On Fri, Jan 18, 2019 at 11:31:24AM +0100, Andrea Righi wrote:
quoted
This is a redesign of my old cgroup-io-throttle controller:
https://lwn.net/Articles/330531/

I'm resuming this old patch to point out a problem that I think is still
not solved completely.

= Problem =

The io.max controller works really well at limiting synchronous I/O
(READs), but a lot of I/O requests are initiated outside the context of
the process that is ultimately responsible for its creation (e.g.,
WRITEs).

Throttling at the block layer in some cases is too late and we may end
up slowing down processes that are not responsible for the I/O that
is being processed at that level.
How so?  The writeback threads are per-cgroup and have the cgroup stuff set
properly.  So if you dirty a bunch of pages, they are associated with your
cgroup, and then writeback happens and it's done in the writeback thread
associated with your cgroup and then that is throttled.  Then you are throttled
at balance_dirty_pages() because the writeout is taking longer.
IIUC, Andrea described this problem: certain processes in a certain group dirty a
lot of pages, causing write back to start.  Then some other blameless
process in the same group experiences very high latency, in spite of
the fact that it has to do little I/O.
In that case the io controller isn't doing it's job and needs to be fixed (or
reconfigured).  io.latency guards against this, I assume io.max would keep this
from happening if it were configured properly.
Does your blk_cgroup_congested() stuff solves this issue?

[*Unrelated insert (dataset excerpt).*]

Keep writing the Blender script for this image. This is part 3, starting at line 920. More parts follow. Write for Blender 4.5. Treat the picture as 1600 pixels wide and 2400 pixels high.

Or simply I didn't get what Andrea meant at all :)
I _think_ Andrea is talking about the fact that we can generate IO indirectly
and never get throttled for it, which is what blk_cgroup_congested() is meant to
address.  I added it specifically because some low prio task was just allocating
all of the memory on the system and causing a lot of pressure because of
swapping, but there was no direct feedback loop there.  blk_cgroup_congested()
provides that feedback loop.

Course I could be wrong too and we're all just talking past each other ;).